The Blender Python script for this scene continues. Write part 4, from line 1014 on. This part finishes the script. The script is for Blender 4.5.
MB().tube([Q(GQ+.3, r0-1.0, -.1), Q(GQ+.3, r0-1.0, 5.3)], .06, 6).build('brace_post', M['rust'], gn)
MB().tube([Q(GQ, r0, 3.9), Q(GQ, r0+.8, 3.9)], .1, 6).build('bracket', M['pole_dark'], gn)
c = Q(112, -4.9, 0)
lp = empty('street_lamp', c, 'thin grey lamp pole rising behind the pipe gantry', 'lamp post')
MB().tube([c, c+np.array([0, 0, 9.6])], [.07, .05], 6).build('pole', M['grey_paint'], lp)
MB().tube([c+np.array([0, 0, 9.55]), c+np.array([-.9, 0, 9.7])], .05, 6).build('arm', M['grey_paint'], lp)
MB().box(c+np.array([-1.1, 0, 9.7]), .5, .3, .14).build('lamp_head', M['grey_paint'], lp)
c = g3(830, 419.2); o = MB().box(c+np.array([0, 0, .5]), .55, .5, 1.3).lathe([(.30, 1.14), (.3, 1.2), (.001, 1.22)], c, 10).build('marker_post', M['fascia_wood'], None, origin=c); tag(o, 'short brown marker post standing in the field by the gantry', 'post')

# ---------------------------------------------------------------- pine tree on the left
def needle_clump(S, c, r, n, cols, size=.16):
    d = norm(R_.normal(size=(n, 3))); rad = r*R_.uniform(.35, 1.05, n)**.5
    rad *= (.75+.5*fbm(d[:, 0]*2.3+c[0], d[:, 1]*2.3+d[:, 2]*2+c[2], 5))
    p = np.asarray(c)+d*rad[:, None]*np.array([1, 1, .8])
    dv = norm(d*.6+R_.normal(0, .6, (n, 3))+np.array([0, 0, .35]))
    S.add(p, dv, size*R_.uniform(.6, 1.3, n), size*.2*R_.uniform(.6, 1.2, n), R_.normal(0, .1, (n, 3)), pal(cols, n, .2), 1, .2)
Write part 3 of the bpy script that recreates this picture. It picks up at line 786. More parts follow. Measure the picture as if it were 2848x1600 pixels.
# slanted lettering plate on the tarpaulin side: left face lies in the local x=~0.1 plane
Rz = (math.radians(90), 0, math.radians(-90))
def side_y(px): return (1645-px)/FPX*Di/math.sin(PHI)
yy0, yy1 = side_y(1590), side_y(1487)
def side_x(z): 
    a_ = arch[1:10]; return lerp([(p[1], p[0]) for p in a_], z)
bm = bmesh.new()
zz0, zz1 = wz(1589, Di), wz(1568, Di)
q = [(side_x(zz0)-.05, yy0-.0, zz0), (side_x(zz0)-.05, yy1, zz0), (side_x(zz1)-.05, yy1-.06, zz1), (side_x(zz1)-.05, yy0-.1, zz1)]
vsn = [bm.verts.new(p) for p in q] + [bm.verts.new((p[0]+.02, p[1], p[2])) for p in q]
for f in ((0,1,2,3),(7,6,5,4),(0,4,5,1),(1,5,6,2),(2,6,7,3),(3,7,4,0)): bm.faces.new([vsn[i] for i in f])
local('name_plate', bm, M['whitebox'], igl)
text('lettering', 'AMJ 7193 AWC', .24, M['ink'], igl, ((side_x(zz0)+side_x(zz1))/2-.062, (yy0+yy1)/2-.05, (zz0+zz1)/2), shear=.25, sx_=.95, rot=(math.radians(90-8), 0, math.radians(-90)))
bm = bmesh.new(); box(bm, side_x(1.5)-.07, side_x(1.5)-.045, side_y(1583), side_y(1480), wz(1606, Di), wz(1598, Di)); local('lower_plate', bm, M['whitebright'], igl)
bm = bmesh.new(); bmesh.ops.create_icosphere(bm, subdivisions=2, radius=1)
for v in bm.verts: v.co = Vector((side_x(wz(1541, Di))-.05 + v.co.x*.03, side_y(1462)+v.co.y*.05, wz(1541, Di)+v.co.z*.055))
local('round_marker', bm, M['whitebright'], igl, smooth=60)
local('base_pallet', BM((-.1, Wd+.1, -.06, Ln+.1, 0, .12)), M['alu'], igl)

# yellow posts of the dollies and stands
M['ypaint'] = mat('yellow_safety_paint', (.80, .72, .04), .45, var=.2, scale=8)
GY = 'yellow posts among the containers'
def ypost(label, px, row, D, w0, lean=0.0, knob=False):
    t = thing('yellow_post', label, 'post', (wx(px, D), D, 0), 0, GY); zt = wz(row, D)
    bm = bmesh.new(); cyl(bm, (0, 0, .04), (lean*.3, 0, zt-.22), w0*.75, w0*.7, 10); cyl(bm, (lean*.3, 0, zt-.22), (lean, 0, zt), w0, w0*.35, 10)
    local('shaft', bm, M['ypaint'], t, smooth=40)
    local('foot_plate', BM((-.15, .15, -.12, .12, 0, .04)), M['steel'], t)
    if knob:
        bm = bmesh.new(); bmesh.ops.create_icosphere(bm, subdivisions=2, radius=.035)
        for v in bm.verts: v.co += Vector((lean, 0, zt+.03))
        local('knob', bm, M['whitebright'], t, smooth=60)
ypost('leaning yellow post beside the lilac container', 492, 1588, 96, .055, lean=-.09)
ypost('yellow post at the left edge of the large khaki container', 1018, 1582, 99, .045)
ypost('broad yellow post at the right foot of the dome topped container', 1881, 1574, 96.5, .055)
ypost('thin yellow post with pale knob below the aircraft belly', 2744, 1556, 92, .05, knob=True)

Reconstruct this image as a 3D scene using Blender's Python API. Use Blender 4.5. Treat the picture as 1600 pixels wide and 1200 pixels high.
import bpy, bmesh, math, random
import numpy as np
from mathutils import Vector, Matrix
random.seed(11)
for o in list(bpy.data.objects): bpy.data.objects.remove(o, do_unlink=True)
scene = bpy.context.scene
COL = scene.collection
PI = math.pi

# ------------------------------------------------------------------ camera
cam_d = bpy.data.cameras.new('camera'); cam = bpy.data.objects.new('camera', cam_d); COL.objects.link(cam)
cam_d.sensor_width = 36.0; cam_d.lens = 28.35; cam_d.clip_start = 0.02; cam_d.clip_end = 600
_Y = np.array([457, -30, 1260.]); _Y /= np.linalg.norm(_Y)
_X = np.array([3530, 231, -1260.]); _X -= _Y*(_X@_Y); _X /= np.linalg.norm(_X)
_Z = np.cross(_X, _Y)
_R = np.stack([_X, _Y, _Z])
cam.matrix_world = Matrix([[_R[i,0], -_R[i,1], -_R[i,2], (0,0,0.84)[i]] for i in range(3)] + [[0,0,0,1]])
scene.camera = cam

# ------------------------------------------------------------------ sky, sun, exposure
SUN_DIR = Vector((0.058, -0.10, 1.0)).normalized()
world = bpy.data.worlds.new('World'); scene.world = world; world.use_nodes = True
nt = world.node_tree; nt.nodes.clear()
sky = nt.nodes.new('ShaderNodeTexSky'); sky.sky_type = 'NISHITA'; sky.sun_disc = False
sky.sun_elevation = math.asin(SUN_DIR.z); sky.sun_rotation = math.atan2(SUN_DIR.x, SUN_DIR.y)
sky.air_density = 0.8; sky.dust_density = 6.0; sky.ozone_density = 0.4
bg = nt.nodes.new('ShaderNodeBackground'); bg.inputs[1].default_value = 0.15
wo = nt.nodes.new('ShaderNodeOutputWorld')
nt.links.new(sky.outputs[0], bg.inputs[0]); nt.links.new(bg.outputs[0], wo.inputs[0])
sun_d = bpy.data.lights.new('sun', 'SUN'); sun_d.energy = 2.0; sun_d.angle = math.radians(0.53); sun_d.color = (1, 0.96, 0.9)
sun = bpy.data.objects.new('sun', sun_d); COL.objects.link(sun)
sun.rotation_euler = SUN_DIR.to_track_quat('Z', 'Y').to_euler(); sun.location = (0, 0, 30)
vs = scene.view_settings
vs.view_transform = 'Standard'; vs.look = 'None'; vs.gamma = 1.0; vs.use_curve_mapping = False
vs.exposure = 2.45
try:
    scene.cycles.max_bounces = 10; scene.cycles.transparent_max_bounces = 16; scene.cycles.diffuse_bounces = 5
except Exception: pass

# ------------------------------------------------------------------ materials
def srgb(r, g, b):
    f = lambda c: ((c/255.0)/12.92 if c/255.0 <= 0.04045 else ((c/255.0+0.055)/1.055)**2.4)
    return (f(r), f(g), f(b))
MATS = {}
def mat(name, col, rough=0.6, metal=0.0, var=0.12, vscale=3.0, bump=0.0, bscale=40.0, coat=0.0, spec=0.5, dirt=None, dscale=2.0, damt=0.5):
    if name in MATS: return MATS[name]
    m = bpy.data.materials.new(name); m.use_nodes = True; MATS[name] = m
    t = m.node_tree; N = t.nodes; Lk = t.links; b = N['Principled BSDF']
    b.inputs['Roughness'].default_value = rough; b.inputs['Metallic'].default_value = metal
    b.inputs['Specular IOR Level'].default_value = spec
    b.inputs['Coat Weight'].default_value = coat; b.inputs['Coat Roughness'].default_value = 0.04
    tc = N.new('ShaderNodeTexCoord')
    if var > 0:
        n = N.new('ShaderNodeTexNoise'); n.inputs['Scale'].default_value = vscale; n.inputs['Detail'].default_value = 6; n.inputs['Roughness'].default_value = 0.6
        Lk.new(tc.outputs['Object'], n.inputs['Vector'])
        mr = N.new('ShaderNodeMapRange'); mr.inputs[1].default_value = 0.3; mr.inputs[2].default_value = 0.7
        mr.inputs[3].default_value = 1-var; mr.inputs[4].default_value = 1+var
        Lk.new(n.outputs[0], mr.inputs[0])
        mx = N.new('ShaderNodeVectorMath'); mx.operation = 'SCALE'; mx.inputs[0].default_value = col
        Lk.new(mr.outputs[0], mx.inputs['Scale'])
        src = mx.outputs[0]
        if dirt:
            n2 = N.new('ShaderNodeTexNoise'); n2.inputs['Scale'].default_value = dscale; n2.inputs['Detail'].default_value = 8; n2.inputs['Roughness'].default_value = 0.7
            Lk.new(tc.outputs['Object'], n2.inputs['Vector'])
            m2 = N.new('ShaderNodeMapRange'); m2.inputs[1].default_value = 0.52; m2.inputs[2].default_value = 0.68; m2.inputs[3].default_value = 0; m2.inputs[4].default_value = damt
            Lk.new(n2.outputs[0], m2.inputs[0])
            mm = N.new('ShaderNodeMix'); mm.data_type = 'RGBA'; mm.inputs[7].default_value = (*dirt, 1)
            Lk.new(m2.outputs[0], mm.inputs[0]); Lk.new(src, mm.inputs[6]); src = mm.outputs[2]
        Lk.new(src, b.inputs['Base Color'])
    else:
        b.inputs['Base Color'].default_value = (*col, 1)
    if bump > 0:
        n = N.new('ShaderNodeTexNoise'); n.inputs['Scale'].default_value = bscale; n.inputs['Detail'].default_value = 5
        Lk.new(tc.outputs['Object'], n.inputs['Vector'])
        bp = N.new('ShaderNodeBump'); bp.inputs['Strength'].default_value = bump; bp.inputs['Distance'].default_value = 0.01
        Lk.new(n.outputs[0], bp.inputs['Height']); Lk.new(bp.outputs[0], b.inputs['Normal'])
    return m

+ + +

- Task details: Return each line of the data that contains the string "Write".

- Result of the exercise:
The Blender Python script for this scene continues. Write part 4, from line 1014 on. This part finishes the script. The script is for Blender 4.5.
Write part 3 of the bpy script that recreates this picture. It picks up at line 786. More parts follow. Measure the picture as if it were 2848x1600 pixels.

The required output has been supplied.